Sugerindo um plano sequência único, os primeiros segundos do vídeo parecem dar conta de uma música amistosa e solar. Um disparo na nuca de um violonista negro encerra qualquer tipo de idealização pop. Nos outros quatro minutos da faixa, Glover segue dançando e lançando expressões faciais desconectadas com a realidade onde canta. Sem camisa, serpenteia entre manifestações, ataques da polícia e sangue inocente arrancado por armas de fogo. Sem sabermos se o personagem central é perseguido ou simplesmente ataca, as convenções que fizeram do videoclipe um fenômeno cultural do último meio século são moídas e cuspidas longe.

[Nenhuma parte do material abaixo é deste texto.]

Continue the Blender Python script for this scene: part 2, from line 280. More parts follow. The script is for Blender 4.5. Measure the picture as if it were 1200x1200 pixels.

O rapper induz ao espectador um mundo em constante desequilíbrio. Uma civilização em ruínas cuja a barbárie diária é consumida sem o menor crivo reflexivo. No meio da multidão, Gambino/Glover joga na cara a nefasta existência do Jim Crow, personagem teatral surgido no século 19 e que resumia todos os estereótipos dos negros escravizados. Analfabeto, amigável e deformado pelo trabalho forçado nas plantações, a figura de Crow simbolizou tempos depois a política de segregação racial implantada no sul do Estados Unidos, mesmo depois do fim da escravidão.
Plano
Um carro da polícia queima e motins explodem ao redor do ator. Totalmente alheios a este cenário, jovens com farda escolar encenam alguns passos em meio ao caos. A interpretação de Glover nos pede que ignoremos a violência ao redor. Ela é banalizada através de prazeres imediatos e o celular surge como canal de disseminação da alienação. Enquanto sorrimos e festejamos com a música, nas ruas a história é outra. Violento e criminoso, o contemporâneo é guiado pelo preconceito e horror do passado. Nada muda e o final do vídeo evidencia essa total desesperança em relação ao mundo.

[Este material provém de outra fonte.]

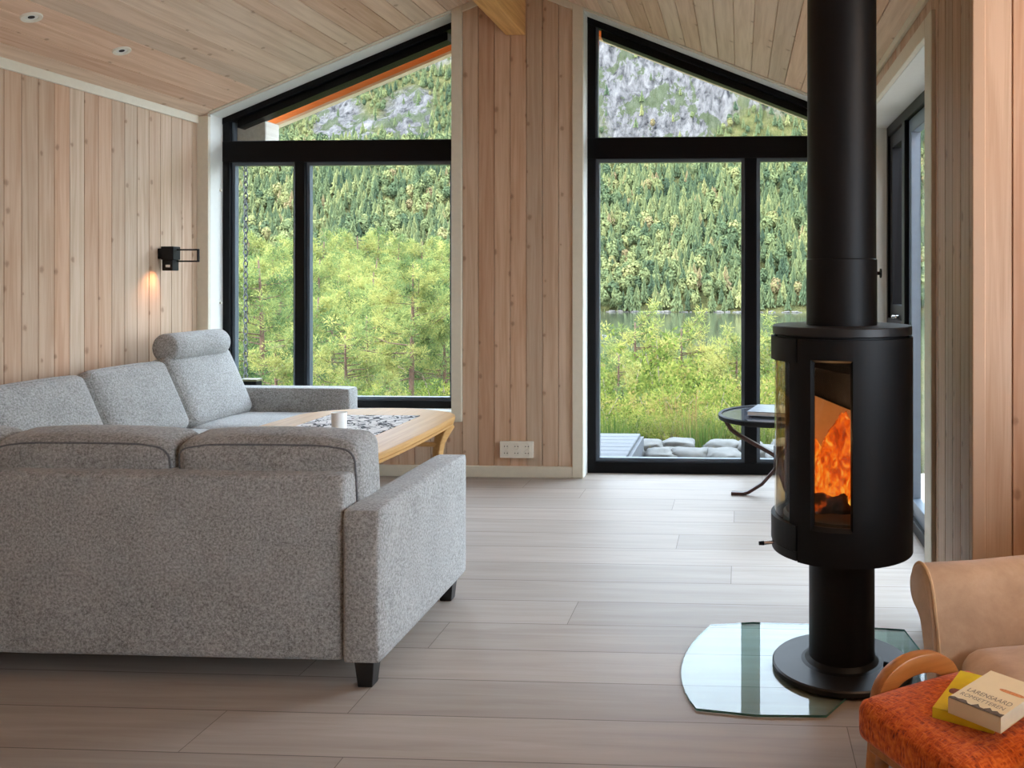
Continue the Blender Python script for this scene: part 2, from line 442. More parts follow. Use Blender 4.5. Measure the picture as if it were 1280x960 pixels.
# back wall: middle panel, parapet under the left window
UO = -1.86
m = MB()
boards(m, (UO, YB, 0), (1, 0, 0), (0, 0, 1), (0, -1, 0), -0.05, 0.80, lambda u: 0, lambda u: ceil_z(UO + u) + 0.02, extra=(XRIDGE - UO,))
boards(m, (UO, YB, 0), (1, 0, 0), (0, 0, 1), (0, -1, 0), XL - UO, -0.0501, lambda u: 0, lambda u: 0.42)
m.box(XL - 0.2, -1.90, YB + 0.012, YB + 0.22, -0.1, 0.40)
for xa, xb in ((-1.90, XRIDGE), (XRIDGE, -1.06)):
    za, zb = ceil_z(xa) + 0.1, ceil_z(xb) + 0.1
    b0 = len(m.v)
    m.v += [(xa, YB + 0.012, -0.1), (xb, YB + 0.012, -0.1), (xb, YB + 0.22, -0.1), (xa, YB + 0.22, -0.1),
            (xa, YB + 0.012, za), (xb, YB + 0.012, zb), (xb, YB + 0.22, zb), (xa, YB + 0.22, za)]
    m.f += [tuple(b0 + i for i in q) for q in ((0, 3, 2, 1), (4, 5, 6, 7), (0, 1, 5, 4), (1, 2, 6, 5), (2, 3, 7, 6), (3, 0, 4, 7))]
m.box(0.66, XR + 0.2, YB + 0.012, YB + 0.22, -0.1, ZE + 0.05)
m.box(XL - 0.2, -3.625, YB + 0.012, YB + 0.22, 0.40, ZE + 0.05)
tag(m.build('wall_back', M['wall']), kind='structure')

# right wall with the patio opening
OY0, OY1, OZ = 3.42, 5.51, 2.262
m = MB()
boards(m, (XR, 0, 0), (0, -1, 0), (0, 0, 1), (-1, 0, 0), -OY0 - 0.0, -YJ, lambda u: 0, lambda u: ZE + 0.02)
boards(m, (XR, 0, 0), (0, -1, 0), (0, 0, 1), (-1, 0, 0), -YB, -OY1, lambda u: 0, lambda u: ZE + 0.02)
boards(m, (XR, 0, 0), (0, -1, 0), (0, 0, 1), (-1, 0, 0), -OY1, -OY0, lambda u: OZ, lambda u: ZE + 0.02)
m.box(XR + 0.012, XR + 0.2, YJ + 0.012, OY0 - 0.012, -0.1, ZE + 0.1)
m.box(XR + 0.012, XR + 0.2, OY1 + 0.012, YB + 0.2, -0.1, ZE + 0.1)
m.box(XR + 0.012, XR + 0.2, OY0 - 0.012, OY1 + 0.012, OZ + 0.012, ZE + 0.1)
tag(m.build('wall_right', M['wall']), kind='structure')

# the jog wall facing the camera, far right wall and rear wall
m = MB(); boards(m, (XR, YJ, 0), (1, 0, 0), (0, 0, 1), (0, -1, 0), 0.0, XFAR - XR, lambda u: 0, lambda u: ZE + 0.02)
m.box(XR + 0.02, XFAR + 0.2, YJ + 0.012, YJ + 0.2, -0.1, ZE + 0.1)
tag(m.build('wall_jog', M['wall']), kind='structure')
m = MB(); RW = (-1.9, 1.6, 0.55, 2.2)   # unseen window added for fill light, far right wall (y0, y1, z0, z1)
for ya, yb, lo, hi in ((YREAR, RW[0], 0, ZE + 0.02), (RW[0], RW[1], 0, RW[2]), (RW[0], RW[1], RW[3], ZE + 0.02), (RW[1], YJ, 0, ZE + 0.02)):
    boards(m, (XFAR, 0, 0), (0, -1, 0), (0, 0, 1), (-1, 0, 0), -yb, -ya, lambda u, q=lo: q, lambda u, q=hi: q)
    m.box(XFAR + 0.012, XFAR + 0.2, ya, yb, lo - 0.1 if lo == 0 else lo, hi + 0.05)
tag(m.build('wall_far_right', M['wall']), kind='structure')
m = MB(); boards(m, (XL, YREAR, 0), (1, 0, 0), (0, 0, 1), (0, 1, 0), 0, XR - XL, lambda u: 0, lambda u: ceil_z(XL + u) + 0.02, extra=(XRIDGE - XL,))
boards(m, (XL, YREAR, 0), (1, 0, 0), (0, 0, 1), (0, 1, 0), XR - XL, XFAR - XL, lambda u: 0, lambda u: ZE + 0.02)
m.box(XL - 0.2, XFAR + 0.2, YREAR - 0.2, YREAR - 0.012, -0.1, ZR + 0.2)
tag(m.build('wall_rear', M['wall']), kind='structure')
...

O culto às armas de fogo, embaladas com liturgia após servirem a matanças, a total falta de empatia sobre a desgraça do outro e o inevitável desejo pela propagação de informações duvidosas na internet impregnam o pano de fundo do vídeo. A todo instante, diretor e ator desenham uma sociedade avessa à reflexão. "Isto é a América", mas pode também ser Brasil sem qualquer dúvida.

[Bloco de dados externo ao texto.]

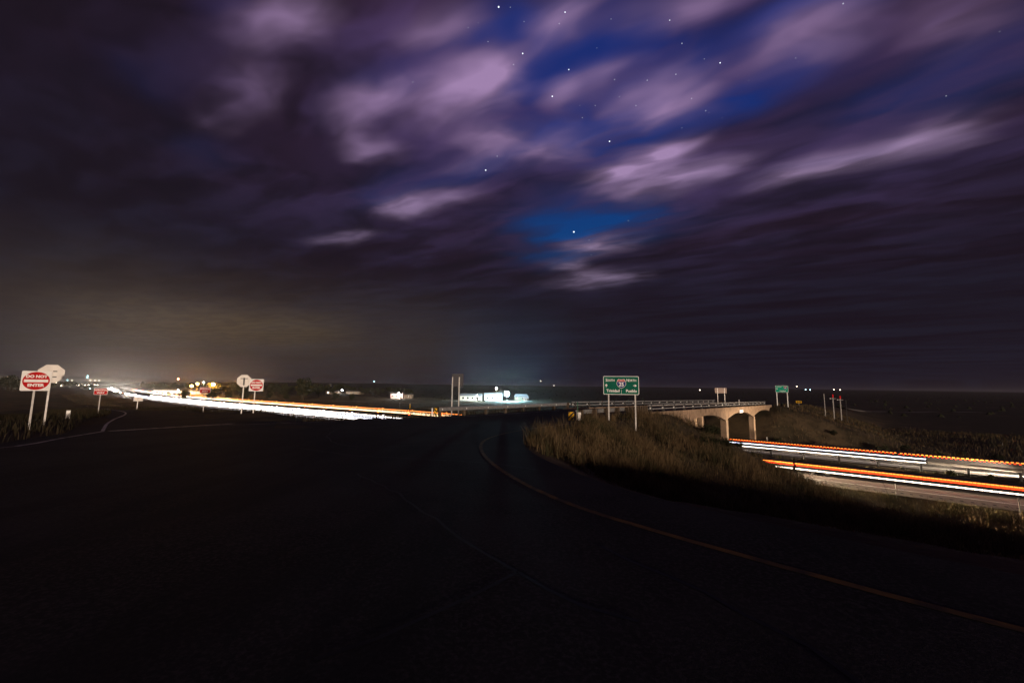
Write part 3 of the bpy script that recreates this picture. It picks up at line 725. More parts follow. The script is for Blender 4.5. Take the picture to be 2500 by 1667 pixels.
# the big guide sign
gd = 32.0; gp = place(1516, 940, gd); gz = hz1(gp.x, gp.y)
W_, H_ = 2.75, 1.46; grz = face_cam(1516, gd, R(3))
gs = thing('guide_sign', 'large green interstate guide sign with shield and arrows on two posts', 'road sign', (gp.x, gp.y, gz), grz)
gc = eye_z(5.5, gd) - gz
pn = MB().prism(shifted(rounded(W_, H_, .09), 0, gc), -.014, 0).build('panel', M['alu'], gs)
bd = MB().prism(shifted(rounded(W_ - .01, H_ - .01, .088), 0, gc), -.017, -.0145).build('border', M['sign_white'], pn)
MB().prism(shifted(rounded(W_ - .075, H_ - .075, .07), 0, gc), -.0205, -.0175).build('green_field', M['sign_green'], pn)
yl = -.0235
lettering('S', .33, -1.13, gc + .40, yl, M['sign_white'], pn, bold=.004, sx=.85); lettering('OUTH', .25, -.79, gc + .385, yl, M['sign_white'], pn, bold=.004, sx=.85)
lettering('N', .33, .52, gc + .40, yl, M['sign_white'], pn, bold=.004, sx=.85); lettering('ORTH', .25, .89, gc + .385, yl, M['sign_white'], pn, bold=.004, sx=.85)
lettering('Trinidad', .31, -.62, gc - .44, yl, M['sign_white'], pn, bold=.007, sx=.98); lettering('Pueblo', .31, .79, gc - .44, yl, M['sign_white'], pn, bold=.007, sx=.98)
MB().prism(arrow(None, -1.14, gc - .02, .27, 0), yl - .002, yl).build('arrow', M['sign_white'], pn)
MB().prism(arrow(None, 1.07, gc - .01, .27, R(-90)), yl - .002, yl).build('arrow', M['sign_white'], pn)
MB().prism([(.015, gc - H_ / 2 + .04), (.035, gc - H_ / 2 + .04), (.035, gc - .36), (.015, gc - .36)], yl - .002, yl).build('divider', M['sign_white'], pn)
shield(pn, 0.03, gc + .14, .74, -.0215, '25', 0)
for x in (-.97, 1.08):
    mb = MB(); zb_ = hz1(gp.x + x * math.cos(grz), gp.y + x * math.sin(grz)) - gz
    mb.box((x, .05, (zb_ - .3 + gc + .6) / 2), (.10, .07, gc + .6 - zb_ + .3)); mb.build('post', M['post_galv'], gs)
# tall sign seen from behind, on the far side of the crossroad
def back_sign(name, label, px0, px1, depth, ztop, zbot, ptop, pxs, mt, rz_extra=0.0, zg=None, rails=True):
    pc = (px0 + px1) / 2; p = place(pc, 940, depth); zg = hz1(p.x, p.y) if zg is None else zg
    sc = depth / FPX * (1.0 / math.cos(math.atan((pc - 1250) / FPX))) ** 0; rz = rz_extra
    r = thing(name, label, 'road sign', (p.x, p.y, zg), rz)
    w = (px1 - px0) * sc; mb = MB(); mb.box((0, .03, (ztop + zbot) / 2 - zg), (w, .012, ztop - zbot)); pn = mb.build('panel', mt, r)
    for q in pxs:
        post_part(r, (q - pc) * sc, 0, -.3, ptop - zg, w=.09)
    if rails:
        for h in (.12, .88):
            mb = MB(); mb.box((0, .012, zbot + (ztop - zbot) * h - zg), (w * .98, .02, .05)); mb.build('stiffener', M['steel_dark'], pn)
    return r
back_sign('road_sign', 'dark tall sign seen from behind on two pale posts by the far guardrail', 1103, 1131, 36.5, eye_z(29, 36.5), eye_z(-2, 36.5), eye_z(21, 36.5), (1104.5, 1121), mat('dark_sign_back', (.065, .062, .068), .6, .2), rails=True)
back_sign('road_sign', 'wide pinkish sign back on two posts beyond the far bridge railing', 1745, 1773.5, 82, eye_z(2.5, 82), eye_z(-10.5, 82), eye_z(1.5, 82), (1751, 1768), M['alu_dim'], rails=True, zg=-2.6)
# distant green sign beyond the bridge
fd = 84.0; fp = place(1908, 940, fd); fz = hz1(fp.x, fp.y); frz = face_cam(1908, fd, R(8))
fs_ = thing('guide_sign', 'distant small green guide sign on tall white posts beyond the bridge', 'road sign', (fp.x, fp.y, fz), frz)
fc = eye_z(1.5, fd) - fz; W2, H2 = 2.25, 1.40
pn = MB().prism(shifted(rounded(W2, H2, .1), 0, fc), -.014, 0).build('panel', M['sign_white'], fs_)
MB().prism(shifted(rounded(W2 - .08, H2 - .08, .08), 0, fc), -.018, -.0145).build('green_field', mat('bright_green_sheeting', (.008, .30, .19), .4), pn)
lettering('SOUTH', .27, -.45, fc + .40, -.021, M['sign_white'], pn, bold=.004, sx=.9); lettering('Trinidad', .32, .12, fc - .40, -.021, M['sign_white'], pn, bold=.008)
MB().prism(arrow(None, -.82, fc + .0, .30, R(90)), -.023, -.021).build('arrow', M['sign_white'], pn)
shield(pn, .62, fc + .25, .66, -.019, '25', 0)
for x in (-.92, .92):
    mb = MB(); z_b = hz1(fp.x + x * math.cos(frz), fp.y + x * math.sin(frz)) - fz
    mb.box((x, .06, (z_b - .3 + fc + .5) / 2), (.15, .08, fc + .5 - z_b + .3)); mb.build('post', M['sign_white'], fs_)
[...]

No terreno mercadológico, o trabalho de Glover em "This is America" reflete uma longa linhagem de videoclipes que seguem como testamentos da época em que foram produzidos. Na obra "Videoclipe - O Elogio da Desarmonia", do professor e pesquisador Thiago Soares, diferentes posicionamentos e análises da ferramenta videoclipe são construídos e esmiuçados.
Fruto do mestrado realizado pelo autor na Universidade Federal de Pernambuco (UFPE), o livro reúne tópicos sobre estética, autoria, fotografia, montagem, entre outros pontos relevantes sobre este produto. A apresentação assinada por Angela Prysthon (orientadora do pesquisador) organiza os aspectos entre experiência social e tecnologia.
"Nos seus mais variados aspectos, o videoclipe sintetiza o contemporâneo na sua aproximação da indústria cultural com a vanguarda, na diluição da radicalidade inovadora a partir de claras intenções comerciais, na sua fragmentação imagética, na sua despreocupação narrativa ou no apelo das narrativas mais básicas e simples, na sua inclinação parodística, na sua rapidez, no excesso neobarroco de alguns de seus estilos, nas suas conexões com as tecnologias de ponta, na sua recuperação displicente e desatenta do passado, nas suas superposições de espacialidades e temporalidades, no fascínio de uma superficialidade hiperreal", afere a docente.